While I expect that the DoD's motion to dismiss the “Remedial Claims” made by certain of the AFFF plaintiffs will be successful, that doesn't nearly mean that DoD is out of the PFAS woods.

First, the motion to dismiss has no bearing on any claims other than the “Remedial Claims” for injunctive relief.

Second, and more importantly, I notice that the DOD is currently only offering “expedited removal actions" to any individual or business whose drinking water contains more than 70 parts per trillion (“ppt”) of PFOS and/or PFOA (though it says it may also act respecting concentrations below 70 ppt if site-specific hydrogeological conditions are expected to result in a future exceedance of that level).

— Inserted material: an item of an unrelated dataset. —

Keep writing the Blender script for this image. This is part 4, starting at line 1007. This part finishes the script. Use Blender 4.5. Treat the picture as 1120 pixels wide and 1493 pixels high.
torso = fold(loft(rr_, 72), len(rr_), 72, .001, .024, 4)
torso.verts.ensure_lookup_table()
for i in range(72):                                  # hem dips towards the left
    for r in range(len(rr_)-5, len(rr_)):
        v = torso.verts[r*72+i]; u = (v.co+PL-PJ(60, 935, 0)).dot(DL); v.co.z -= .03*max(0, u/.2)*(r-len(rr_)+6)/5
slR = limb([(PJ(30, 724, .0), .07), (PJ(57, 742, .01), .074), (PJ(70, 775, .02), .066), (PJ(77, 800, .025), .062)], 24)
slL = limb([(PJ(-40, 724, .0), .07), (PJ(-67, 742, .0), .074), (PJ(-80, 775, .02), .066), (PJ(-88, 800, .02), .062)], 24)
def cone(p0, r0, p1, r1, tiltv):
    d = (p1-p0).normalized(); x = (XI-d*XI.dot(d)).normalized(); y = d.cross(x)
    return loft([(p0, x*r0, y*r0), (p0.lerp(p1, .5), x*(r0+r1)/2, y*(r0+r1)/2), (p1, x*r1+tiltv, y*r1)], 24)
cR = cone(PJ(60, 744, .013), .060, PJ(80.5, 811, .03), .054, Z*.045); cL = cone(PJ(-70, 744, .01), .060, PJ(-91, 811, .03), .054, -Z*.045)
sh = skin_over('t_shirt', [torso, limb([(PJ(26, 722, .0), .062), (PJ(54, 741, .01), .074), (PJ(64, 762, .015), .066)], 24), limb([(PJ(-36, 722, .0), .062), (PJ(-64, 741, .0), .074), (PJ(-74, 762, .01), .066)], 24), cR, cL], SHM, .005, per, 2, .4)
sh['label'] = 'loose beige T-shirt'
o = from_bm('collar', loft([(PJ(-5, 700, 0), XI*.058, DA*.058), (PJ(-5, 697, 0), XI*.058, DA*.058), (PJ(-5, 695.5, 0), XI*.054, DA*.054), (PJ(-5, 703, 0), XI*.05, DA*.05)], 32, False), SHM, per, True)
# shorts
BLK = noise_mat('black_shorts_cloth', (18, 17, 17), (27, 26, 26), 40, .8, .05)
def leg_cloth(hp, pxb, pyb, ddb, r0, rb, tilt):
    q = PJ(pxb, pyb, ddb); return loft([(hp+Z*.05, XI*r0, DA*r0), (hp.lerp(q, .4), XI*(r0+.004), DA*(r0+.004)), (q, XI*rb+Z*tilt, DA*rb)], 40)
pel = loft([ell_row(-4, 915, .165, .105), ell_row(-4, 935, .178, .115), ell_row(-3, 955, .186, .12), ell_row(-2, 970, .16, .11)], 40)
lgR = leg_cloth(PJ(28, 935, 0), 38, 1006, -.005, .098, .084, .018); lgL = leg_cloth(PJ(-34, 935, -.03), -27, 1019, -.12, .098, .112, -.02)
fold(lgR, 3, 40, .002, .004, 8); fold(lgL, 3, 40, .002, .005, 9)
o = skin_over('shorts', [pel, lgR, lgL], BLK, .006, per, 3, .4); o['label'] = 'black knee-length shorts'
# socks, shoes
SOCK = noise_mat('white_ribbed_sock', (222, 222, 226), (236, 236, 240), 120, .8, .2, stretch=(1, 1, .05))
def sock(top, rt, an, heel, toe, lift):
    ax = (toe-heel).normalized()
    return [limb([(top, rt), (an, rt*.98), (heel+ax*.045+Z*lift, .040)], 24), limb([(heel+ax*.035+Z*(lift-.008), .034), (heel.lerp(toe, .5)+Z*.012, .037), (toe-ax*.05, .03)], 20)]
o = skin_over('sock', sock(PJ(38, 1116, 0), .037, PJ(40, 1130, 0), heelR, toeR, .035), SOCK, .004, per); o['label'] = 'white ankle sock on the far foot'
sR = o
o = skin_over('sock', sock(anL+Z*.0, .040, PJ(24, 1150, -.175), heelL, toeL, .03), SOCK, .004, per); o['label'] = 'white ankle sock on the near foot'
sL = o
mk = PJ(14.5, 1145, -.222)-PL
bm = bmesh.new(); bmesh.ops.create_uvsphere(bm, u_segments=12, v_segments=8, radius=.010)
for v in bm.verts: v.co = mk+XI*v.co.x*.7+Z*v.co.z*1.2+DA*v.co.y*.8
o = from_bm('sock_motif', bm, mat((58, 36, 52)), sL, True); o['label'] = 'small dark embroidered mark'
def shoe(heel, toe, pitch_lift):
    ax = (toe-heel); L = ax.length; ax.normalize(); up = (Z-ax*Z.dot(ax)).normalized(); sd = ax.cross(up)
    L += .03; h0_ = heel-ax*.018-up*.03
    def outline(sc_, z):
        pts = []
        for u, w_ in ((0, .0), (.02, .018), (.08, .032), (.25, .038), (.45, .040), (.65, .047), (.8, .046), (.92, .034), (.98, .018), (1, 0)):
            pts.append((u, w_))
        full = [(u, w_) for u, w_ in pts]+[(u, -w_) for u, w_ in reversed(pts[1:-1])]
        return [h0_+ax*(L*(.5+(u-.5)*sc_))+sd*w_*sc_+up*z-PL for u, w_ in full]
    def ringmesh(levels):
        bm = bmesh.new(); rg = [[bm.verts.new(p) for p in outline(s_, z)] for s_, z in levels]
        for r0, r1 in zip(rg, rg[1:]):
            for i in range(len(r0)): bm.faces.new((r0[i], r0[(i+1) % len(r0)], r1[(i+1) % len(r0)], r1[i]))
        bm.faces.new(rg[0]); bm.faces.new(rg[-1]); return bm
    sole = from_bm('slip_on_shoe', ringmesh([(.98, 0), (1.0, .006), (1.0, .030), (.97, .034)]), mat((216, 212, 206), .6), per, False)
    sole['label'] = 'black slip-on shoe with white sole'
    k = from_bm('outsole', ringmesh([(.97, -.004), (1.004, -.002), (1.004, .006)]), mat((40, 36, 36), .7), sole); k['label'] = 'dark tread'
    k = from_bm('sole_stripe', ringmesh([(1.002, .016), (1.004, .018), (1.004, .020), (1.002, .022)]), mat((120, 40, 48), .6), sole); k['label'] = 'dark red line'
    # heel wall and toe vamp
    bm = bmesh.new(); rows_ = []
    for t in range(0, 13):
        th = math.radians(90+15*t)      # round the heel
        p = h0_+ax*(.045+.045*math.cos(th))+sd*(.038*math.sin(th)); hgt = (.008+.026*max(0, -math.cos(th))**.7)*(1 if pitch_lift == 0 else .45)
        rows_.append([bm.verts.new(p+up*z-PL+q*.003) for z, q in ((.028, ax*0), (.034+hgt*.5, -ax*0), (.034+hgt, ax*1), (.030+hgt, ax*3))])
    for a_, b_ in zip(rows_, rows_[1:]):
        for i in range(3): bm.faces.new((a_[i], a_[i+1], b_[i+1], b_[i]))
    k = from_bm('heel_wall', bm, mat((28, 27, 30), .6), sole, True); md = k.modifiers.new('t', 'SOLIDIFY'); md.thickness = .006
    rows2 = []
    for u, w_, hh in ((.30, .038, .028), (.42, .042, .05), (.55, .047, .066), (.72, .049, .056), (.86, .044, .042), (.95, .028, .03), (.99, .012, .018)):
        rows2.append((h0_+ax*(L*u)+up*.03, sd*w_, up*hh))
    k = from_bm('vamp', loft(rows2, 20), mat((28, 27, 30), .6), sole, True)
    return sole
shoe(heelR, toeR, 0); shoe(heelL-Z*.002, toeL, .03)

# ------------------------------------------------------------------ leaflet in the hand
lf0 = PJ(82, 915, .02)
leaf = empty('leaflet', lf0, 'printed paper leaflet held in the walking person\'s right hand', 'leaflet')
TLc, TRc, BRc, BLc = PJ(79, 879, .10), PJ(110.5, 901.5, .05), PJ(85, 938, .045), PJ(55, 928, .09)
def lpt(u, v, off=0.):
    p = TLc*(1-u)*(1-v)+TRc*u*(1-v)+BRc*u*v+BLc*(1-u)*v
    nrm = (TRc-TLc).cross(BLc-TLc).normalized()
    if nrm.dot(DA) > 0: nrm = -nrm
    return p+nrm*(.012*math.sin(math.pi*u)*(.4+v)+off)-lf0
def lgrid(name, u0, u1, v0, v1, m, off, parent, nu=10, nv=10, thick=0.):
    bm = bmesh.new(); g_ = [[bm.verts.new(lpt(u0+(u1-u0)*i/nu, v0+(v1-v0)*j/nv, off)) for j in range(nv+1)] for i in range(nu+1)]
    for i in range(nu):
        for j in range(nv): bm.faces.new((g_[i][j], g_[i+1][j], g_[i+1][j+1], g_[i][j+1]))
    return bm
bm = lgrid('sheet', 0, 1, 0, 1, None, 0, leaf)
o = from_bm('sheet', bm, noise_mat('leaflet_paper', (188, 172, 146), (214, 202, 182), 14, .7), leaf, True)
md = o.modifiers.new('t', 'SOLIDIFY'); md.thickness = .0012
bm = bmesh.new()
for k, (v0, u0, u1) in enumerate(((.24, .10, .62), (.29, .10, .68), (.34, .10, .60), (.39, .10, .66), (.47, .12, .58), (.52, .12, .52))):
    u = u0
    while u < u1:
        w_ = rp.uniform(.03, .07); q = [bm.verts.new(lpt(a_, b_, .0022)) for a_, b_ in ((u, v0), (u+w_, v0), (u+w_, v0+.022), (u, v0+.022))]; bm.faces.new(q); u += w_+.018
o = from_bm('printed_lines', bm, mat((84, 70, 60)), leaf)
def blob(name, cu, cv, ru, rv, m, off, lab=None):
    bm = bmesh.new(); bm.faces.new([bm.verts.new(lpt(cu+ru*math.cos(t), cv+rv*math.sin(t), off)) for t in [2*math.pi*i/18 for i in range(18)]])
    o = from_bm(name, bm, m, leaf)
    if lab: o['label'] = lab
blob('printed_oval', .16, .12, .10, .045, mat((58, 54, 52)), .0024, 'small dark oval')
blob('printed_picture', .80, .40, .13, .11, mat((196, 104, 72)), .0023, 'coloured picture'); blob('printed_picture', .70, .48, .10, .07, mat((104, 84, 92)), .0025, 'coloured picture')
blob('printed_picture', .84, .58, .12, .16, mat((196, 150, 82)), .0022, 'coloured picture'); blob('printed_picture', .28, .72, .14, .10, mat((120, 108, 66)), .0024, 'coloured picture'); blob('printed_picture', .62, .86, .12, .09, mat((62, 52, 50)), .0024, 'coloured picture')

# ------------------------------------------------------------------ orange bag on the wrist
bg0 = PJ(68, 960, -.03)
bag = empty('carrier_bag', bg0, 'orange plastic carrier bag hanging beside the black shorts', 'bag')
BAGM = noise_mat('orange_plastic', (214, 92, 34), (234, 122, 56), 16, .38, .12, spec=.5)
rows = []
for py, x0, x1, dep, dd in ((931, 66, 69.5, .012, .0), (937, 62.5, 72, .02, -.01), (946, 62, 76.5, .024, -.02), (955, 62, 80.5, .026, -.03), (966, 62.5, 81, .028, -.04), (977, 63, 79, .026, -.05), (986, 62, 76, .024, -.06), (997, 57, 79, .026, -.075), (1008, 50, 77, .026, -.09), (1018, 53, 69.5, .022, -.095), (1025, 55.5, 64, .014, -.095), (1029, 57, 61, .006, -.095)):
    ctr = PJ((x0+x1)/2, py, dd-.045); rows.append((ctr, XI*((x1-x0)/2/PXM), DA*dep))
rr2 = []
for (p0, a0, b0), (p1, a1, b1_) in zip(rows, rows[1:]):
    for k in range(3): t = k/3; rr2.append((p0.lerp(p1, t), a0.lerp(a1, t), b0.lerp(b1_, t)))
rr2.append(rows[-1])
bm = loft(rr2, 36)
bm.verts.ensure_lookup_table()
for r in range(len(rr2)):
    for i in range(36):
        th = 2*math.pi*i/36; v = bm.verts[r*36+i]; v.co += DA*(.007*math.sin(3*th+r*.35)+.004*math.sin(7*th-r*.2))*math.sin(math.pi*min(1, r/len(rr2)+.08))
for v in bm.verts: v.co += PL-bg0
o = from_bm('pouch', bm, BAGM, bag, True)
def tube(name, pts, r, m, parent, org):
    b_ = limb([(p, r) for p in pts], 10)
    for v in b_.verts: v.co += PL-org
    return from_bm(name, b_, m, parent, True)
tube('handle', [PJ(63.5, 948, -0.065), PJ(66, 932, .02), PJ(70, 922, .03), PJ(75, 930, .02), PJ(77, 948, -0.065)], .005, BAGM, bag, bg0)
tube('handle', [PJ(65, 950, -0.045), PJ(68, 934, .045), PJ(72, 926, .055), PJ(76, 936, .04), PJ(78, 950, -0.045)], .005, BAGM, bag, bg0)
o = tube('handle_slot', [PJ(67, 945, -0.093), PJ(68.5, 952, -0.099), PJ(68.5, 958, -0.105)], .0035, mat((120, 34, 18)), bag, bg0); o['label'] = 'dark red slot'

A footnote to DoD's and DOJ's memorandum in support of its motion says that this 70 ppt ”expedited removal action" cutoff is based on EPA’s 2016 lifetime health advisory for these contaminants. 2016 is a lifetime ago when it comes to EPA's thinking on PFAS. What DOD and DOJ don't say in their papers is that EPA's current assessment is that 4 parts pertrillion, not 70, is the appropriate Maximum Contaminant Level for these contaminants.

Who knows how many more sites will require “expedited removal actions” once EPA's MCLs are finalized and DOD needs to substitute 4 for 70?

The number of PFAS cleanups DoD is already dealing with, having only begun to assess their PFAS problem in 2010, is staggering. The DoD and DOJ memorandum reports that PFAS releases at 715 DoD facilities have been or are being investigated. Remedies are being designed or implemented at 445 of those facilities. DoD estimates that the total cost of these CERCLA response actions will be $7 billion but that number will most certainly go up, including because the concentrations of PFAS requiring a response is going to go down dramatically. And, that number doesn't include sites at which DoD isn't the only responsible party.

So while DoD will likely streamline the AFFF claims against it, it is going to be in PFAS purgatory for a very long time.